Thursday, December 21, 2006

Robert Gates: Surge Protector?

Presidents don't usually hoist their own policy trial balloons. They leave that to other--ordinarily anonymous--members of their Administrations.

So, did President Bush use his Wednesday press conference to reveal a key--and set--element of the new Iraq strategy he's to announce in a January speech? In short, has the President decided to employ the surge option, increasing overall Army and Marine force levels in Iraq to create a surge aimed at what the President called "victory in Iraq"?

The idea of increasing force levels by 15,000 to 30,000 people is one of which Pentagon brass have apparently been scornful. Yet, the President says that he's ordered new Secretary of Defense Robert Gates, currently in Iraq on a fact-finding tour, to advise him as to whether such a surge is advisable and if so, how it could best be done.
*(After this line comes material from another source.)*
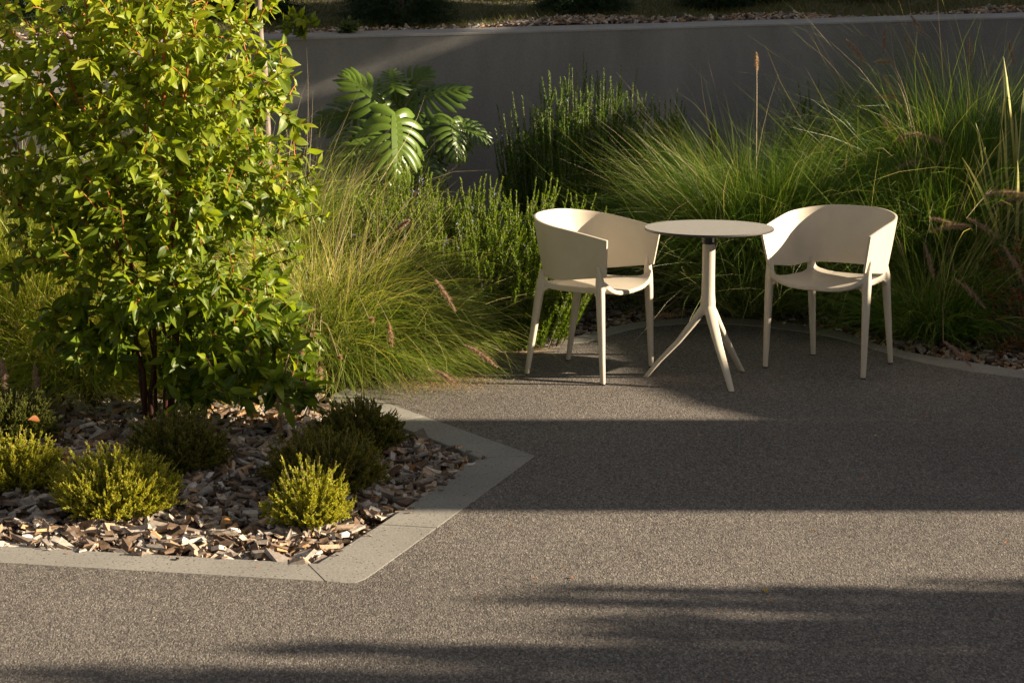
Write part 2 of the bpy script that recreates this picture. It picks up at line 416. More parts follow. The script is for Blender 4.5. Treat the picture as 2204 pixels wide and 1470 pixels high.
# the rounded corner fans out from the inner corner
jo, ji = g(940, 1136), g(818, 1129)      # joint seen on the diagonal run
ci = [e_i, in_c1 + (e_i - in_c1) * .5, in_c1, in_c1 + (ji - in_c1) * .01, in_c1 + (ji - in_c1) * .03]
pieces.append((corner_o + [jo], ci + [ji]))
pieces.append(([jo, lerp(jo, mid_o, .999)], [ji, in_c2]))
j2o, j2i = lerp(mid_o, far_o, .55), lerp(in_c2, in_far, .55)
pieces.append(([mid_o, j2o], [in_c2, j2i]))
pieces.append(([j2o, far_o], [j2i, in_far]))
for po, pi in pieces:
    po, pi = seg_between(po, pi)
    k_ = kerb_strip('kerb', po, pi, z=.0012)
    for v, f, t in zip(k_.v, k_.f, k_.t): pass
    off = kerb.n
    for v, f in zip(k_.v, k_.f):
        kerb.v.append(v); kerb.f.append(f + off); kerb.t.append(np.full(len(v), .5)); kerb.m.append(np.zeros(len(v)))
    kerb.n += k_.n
o = kerb.build('kerb', M['kerb']); tag(o, kind='structure')
bo, bi = BO, BI
kk = kerb_strip('kerb_back', bo, bi, z=0.003)
o = kk.build('kerb', M['kerb']); tag(o, kind='structure')

# ---- retaining wall with a sloping cap
WX0, WY0, WS = -3.23, 13.2, 0.234
def wallY(x): return WY0 + (x - WX0) * WS
def wall_top(x):
    # traced: pixel heights 100 at the left frame edge to 35 at the right one
    return 1.46 + (x - WX0) * 0.0219
n_w = np.array([WS, -1]) / math.hypot(WS, 1)     # towards the camera
xs = np.linspace(-9, 9, 37)
wall = empty('retaining_wall', (0, wallY(0), 0), 'long grey rendered retaining wall behind the planting bed, its cap coloured lighter to paint in skylight', 'wall')
mb = MB()
fr = np.array([(x, wallY(x)) for x in xs]); bk = fr - n_w * 0.28
top = np.array([wall_top(x) for x in xs])
V = np.stack([np.c_[fr, np.full(len(xs), -.3)], np.c_[fr, top - 0.004], np.c_[bk, top - 0.004], np.c_[bk, np.full(len(xs), -.3)]], 1)
f = [(a * 4 + b_, a * 4 + (b_ + 1) % 4, (a + 1) * 4 + (b_ + 1) % 4, (a + 1) * 4 + b_) for a in range(len(xs) - 1) for b_ in range(4)]
mb.add(V.reshape(-1, 3), f); mb.build('wall_face', M['wall'], wall)
mb = MB(); fo = fr + n_w * 0.004; bo_ = bk - n_w * 0.01
tj = top + 0.004 * np.sin(xs * 5.1) * 0.4
V = np.stack([np.c_[fo, tj - 0.012], np.c_[fo, tj], np.c_[fr - n_w * .012, tj + 0.006], np.c_[bo_, tj + 0.022], np.c_[bo_, tj - 0.012]], 1)
f = [(a * 5 + b_, a * 5 + (b_ + 1) % 5, (a + 1) * 5 + (b_ + 1) % 5, (a + 1) * 5 + b_) for a in range(len(xs) - 1) for b_ in range(5)]
mb.add(V.reshape(-1, 3), f); mb.build('coping', M['coping'], wall)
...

Of course, as many have pointed out, the more basic question about such a surge is what its purpose would be. Military analysts, like retired General Barry McCaffrey, seem to say that an Iraq "solution" can only be achieved politically, not militarily. If his critique represents a sizable body of opinion among America's general officer corps, they may deem a surge as dangerous and unlikely to change things on the ground.

Could this presidential announcement be nothing more than a feint, intended to throw people off? I doubt it. I don't think the President would have spoken so overtly of the surge option unless he really was considering it and likely to embrace it. But it's uncharacteristic of this President to speak so openly of the options he's weighing before announcing a policy.
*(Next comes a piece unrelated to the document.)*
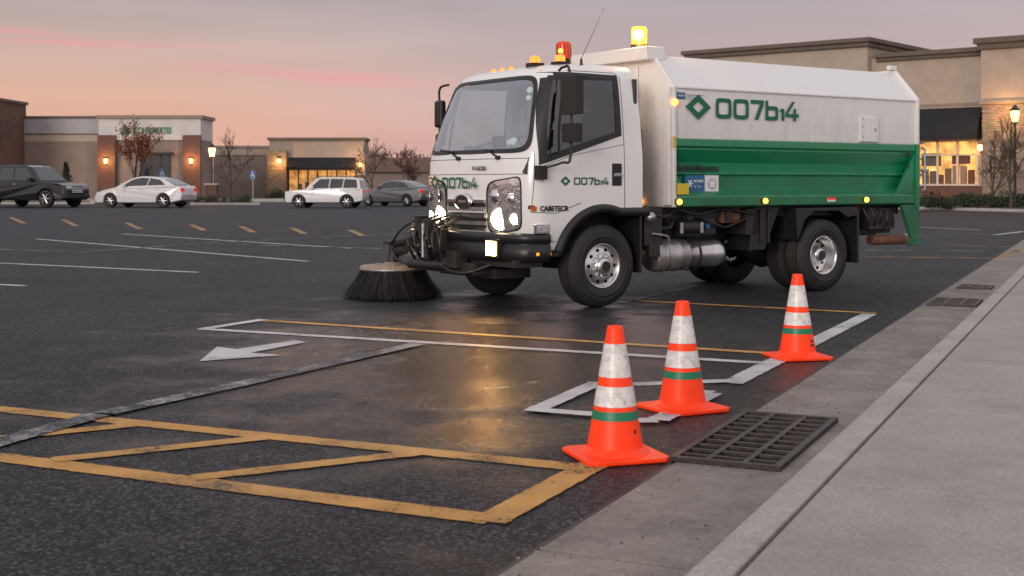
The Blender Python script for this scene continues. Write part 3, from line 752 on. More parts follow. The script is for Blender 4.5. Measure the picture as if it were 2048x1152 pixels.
# bumper
b=MB()
def bump(th,z,off,sf): 
    ex=2/NN; sn,cs=math.sin(th),max(0,math.cos(th))
    return Vector((sf+.40-(.40+off)*cs**ex,TC+(1.05+off)*math.copysign(abs(sn)**ex,sn),z))
prof=[(.49,-.06),(.50,-.005),(.56,.012),(.66,.012),(.665,.0),(.69,.0),(.695,.015),(.765,.012),(.785,-.01),(.787,-.07)]
v=[];f=[];n=72
for i in range(n+1):
    th=R(-90+180*i/n)
    for z,o in prof: v.append(bump(th,z,o,-1.09))
m=len(prof)
for i in range(n):
    for k in range(m-1): a=i*m+k; f.append((a,a+m,a+m+1,a+1))
b.add(v,f,BLACK,True)
b.box(-1.02,-.7,.12,1.98,.44,.52,FRAME)
b.obj('bumper',T)
b=MB()
for t in (.43,1.67):
    b.box(-1.12,-1.06,t-.12,t+.12,.535,.725,BLACK); b.box(-1.128,-1.12,t-.09,t+.09,.557,.703,FOG)
b.obj('fog_lamps',T,bevel=.012)
# mirrors
b=MB()
b.hose([(-.56,.02,2.44),(-.60,-.10,2.46),(-.59,-.20,2.38),(-.59,-.21,1.58),(-.66,-.16,1.50),(-.80,.0,1.44)],.014,BLACK,8,4)
b.tube([(-.59,-.20,1.60),(-.60,-.02,1.60)],.012,BLACK)
b.obj('mirror_arms',T)
b=MB(); b.box(-.66,-.56,-.38,-.13,1.98,2.36,BLACK); b.box(-.65,-.56,-.36,-.14,1.70,1.89,BLACK)
b.box(-.87,-.76,-.05,.03,1.33,1.47,BLACK)
b.box(-.559,-.556,-.36,-.15,2.0,2.34,CHROME)
b.obj('door_mirrors',T,bevel=.03,seg=4)
b=MB(); b.hose([(-.60,2.06,2.42),(-.66,2.16,2.38),(-.66,2.17,2.2),(-.66,2.17,1.8),(-.74,2.08,1.66)],.014,BLACK,8,4); b.obj('off_side_mirror_arm',T)
b=MB(); b.box(-.71,-.63,2.06,2.22,1.93,2.24,BLACK); b.box(-.71,-.63,2.06,2.20,1.72,1.86,BLACK); b.obj('off_side_mirror',T,bevel=.03,seg=4)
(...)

In the end, there appears to be no upside to the President tipping his hand on a surge policy that he has no intention of pursuing. It's likely to elicit fierce derision if it becomes the President's announced policy. Given that reality, I surmise that he really is biased toward upping the force levels in Iraq. A trail balloon and a subsequent retreat to a fallback policy risks expending more political capital than the President has right now.

Bob Gates may be President Bush's surge protector, the new kid in the administration who, contrary to the Clark Clifford scenarios that I and others have written for him, is actually as hawkish about Iraq as the President and the Senate's number one surge proponent, John McCain. Gates may be the one to whom the President will point as recommending the surge. If the surge works, the President gets the credit. If it fails, Mr. Bush may try accepting the resignation of yet another Secretary of Defense on whom the political blame can be placed.